When I handed Madeline over, she went to her teacher without a fight, which made leaving her there even more difficult. We had developed an incredible bond, and I was worried that by leaving my daughter with someone new, we would somehow lose that. I finally understood Liz’s fear that she wouldn’t be as close to Madeline because I’d been the one to change her diaper and feed her first. I tried to tell myself that I was being ridiculous and that this day care would be the best place for her while I was working—the only place for her—but leaving her that first day felt almost impossible. I walked out and closed the door behind me, crying like a motherfucker.

Walking through the familiar doors of my office gave me anxiety, too. When I arrived there a little while later, my head started pounding and my heart was pumping so hard that a doctor would have been able to check my pulse in even the smallest artery in my body. I had imagined work as a place that wouldn’t—​couldn’t—​change in my absence; I was looking forward to a reintroduction into what I remembered as a bustling office with jokes between colleagues who acted casually but managed to complete their assignments somewhat professionally, balancing sneakers-and-jeans attire with a secretly impressive work ethic. My family life may have imploded, but in my mind, the desks at Yahoo! were still organized in the same configuration, the same friendly faces occupying the spaces above them. I thought I would walk in to a bunch of back slaps, a couple of hugs, maybe a few congenial nods. Three I’m sorrys, two Welcome backs, and one or two Hey, Matts.

I could not have been more wrong. I realized almost immediately that things at Yahoo! had gone on without me—everything here was business as usual. It was like I had been transported to the days before Madeline was born and Liz died, when the only thing I should have been worried about was what to eat for lunch that day.

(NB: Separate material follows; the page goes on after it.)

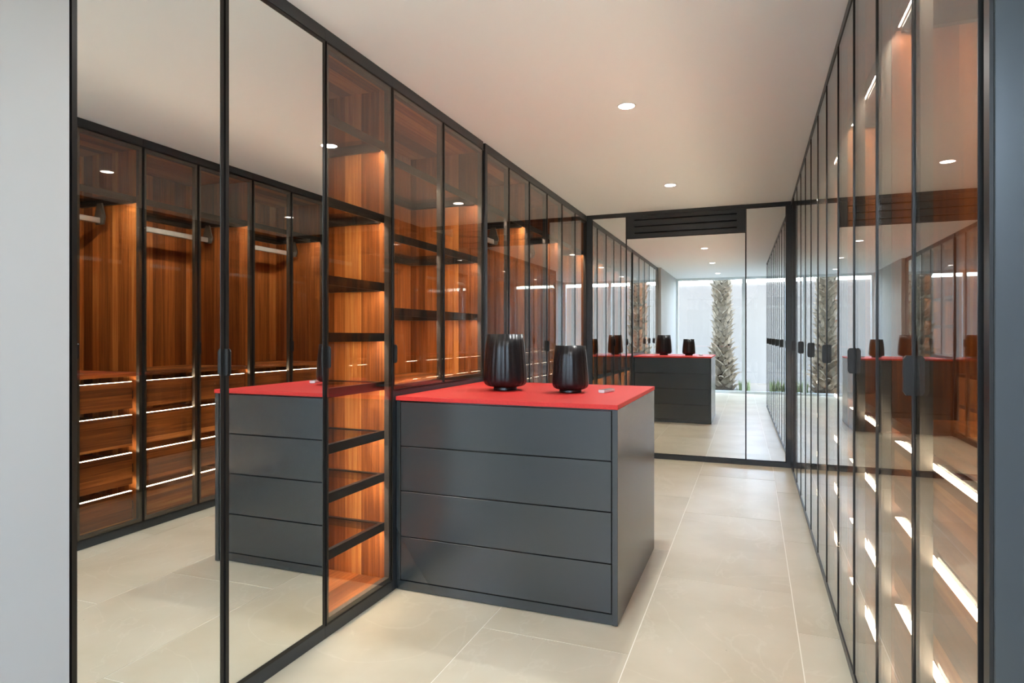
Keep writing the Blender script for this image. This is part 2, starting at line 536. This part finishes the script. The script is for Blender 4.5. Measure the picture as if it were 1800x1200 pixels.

Some facts about my job had stayed the same: my salary, which building I would be in, my phone number. But everything else had changed: my old responsibilities had been reassigned to somebody else, which I knew, since somebody had to manage the outsourcing while I was at home. There had been a slew of layoffs, turning what had been a social, busy space into a decimated department with rows of empty cubicles. My desk had been relegated to a desolate corner, where I sat alone.

Every day after I handed my daughter over, I sat in the corner of the room at work waiting for someone to give me something to do. My coworkers had been amazing and understanding during my time off, but now that I was back here, some of my colleagues were less sure how to handle the potential awkwardness of my situation. They had sent me kind e-mails when I was away at home, and now it felt like they were ignoring me. They weren’t doing it to be cruel—for all I knew, it was the way they thought they could be the kindest.